It’s Time to Rebalance Your Electronic Communications Supervision Portfolio
Under U.S. Securities and Exchange Commission (SEC) and FINRA record-retention requirements, firms must ensure the capture of business-related communications regardless of the devices of networks used. Smarch Chief Evangelist Mike Pagani explains why this mandate is a clear confirmation that the days of only having to maintain compliance systems for email are over.
Under the heading of “Social Media and Electronic Communications Retention and Supervision” in the 2017 FINRA Priorities Letter, the organization states: “FINRA will review firms’ compliance with their supervisory and record-retention obligations with respect to social media and other electronic communications in light of the increasingly important role they play in the securities business.”
One thing jumps off the page immediately: FINRA is calling out social media separately, indicating the level of focus they are going to be applying to this form of electronic communications moving forward. This is a clear confirmation that the days of only having to supervise and maintain compliance systems and procedures for email are now gone for good.
Bottom line: if your firm is using social media for business communications, you need to be capturing that communication and retaining it in a way that makes it easy to proactively supervise for potential compliance policy violations as it gets published. You also need to be able to search for and produce specific messages in a timely fashion, should FINRA ask to see them as part of an examination.
In fact, this applies equally to any form of electronic communications if the subject matter is business-related. Text messaging is a good example to look at. As we’ve seen in recently publicized cases, even if the device being used and the mobile plan is employee-owned, the content of the messages being sent and received is discoverable in legal matters and subject to regulatory compliance requirements.
The good news is that comprehensive archiving technology has now evolved to the point where capturing new, dynamic, non-email electronic communications types like social media and mobile/text messaging can be fully automated, managed and stored in a “search-ready” state in the same way as email, and in certain cases within the same platform.
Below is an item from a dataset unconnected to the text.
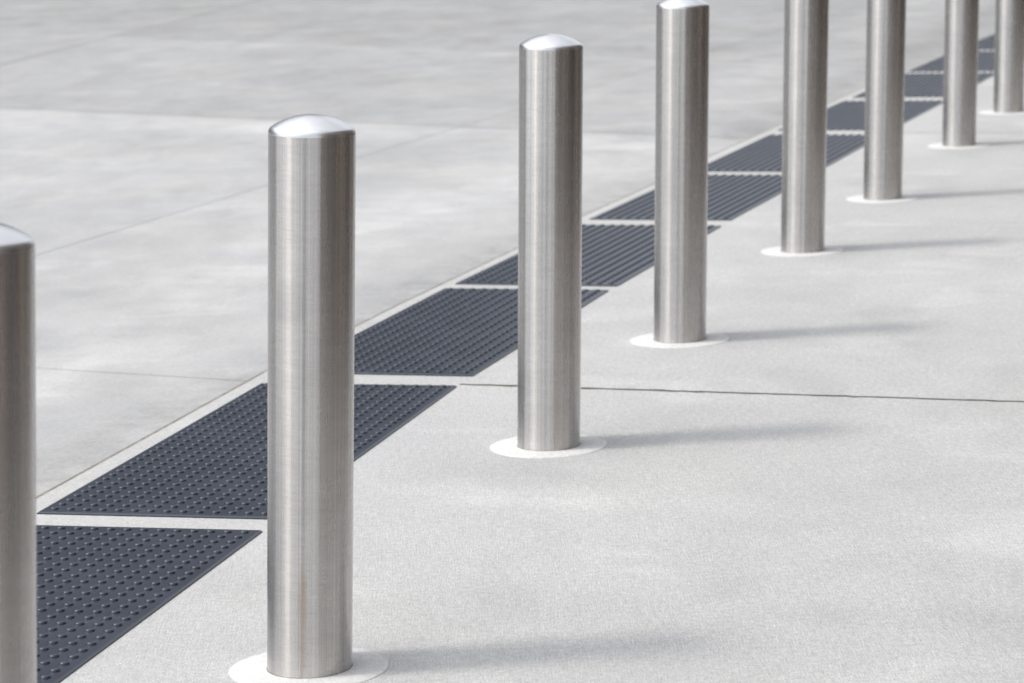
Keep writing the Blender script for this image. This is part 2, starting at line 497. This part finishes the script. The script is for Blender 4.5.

The most advanced solutions capture the messages directly from the source (mobile carrier for SMS/MMS text messages Twitter for tweets, etc.), so there is no software to add to mobile devices and employee computers.
The ability to enable archiving for not only an employee’s business social media personas, but also their personal ones is also a reality today. Employees can simply opt in to the same archiving service so their personal social media networks can be leveraged for business purposes with all messages being supervised and retained in the same archiving system alongside the other forms of electronic communications they use. A win for employees, the compliance team and most likely the marketing department, too, knowing the pent-up demand to expand the use of social media within most firms these days.
So if your electronic communications supervision and retention scope is limited to email, you should consider diversifying your approach to include social media and any other new dynamic messaging mediums being used by your firm as soon as possible. The regulator has made this move and archiving technology providers have responded accordingly and in advance with solutions that will not only help you keep pace to stay compliant, but also enable the broader use of these powerful new business communications tools by your firm.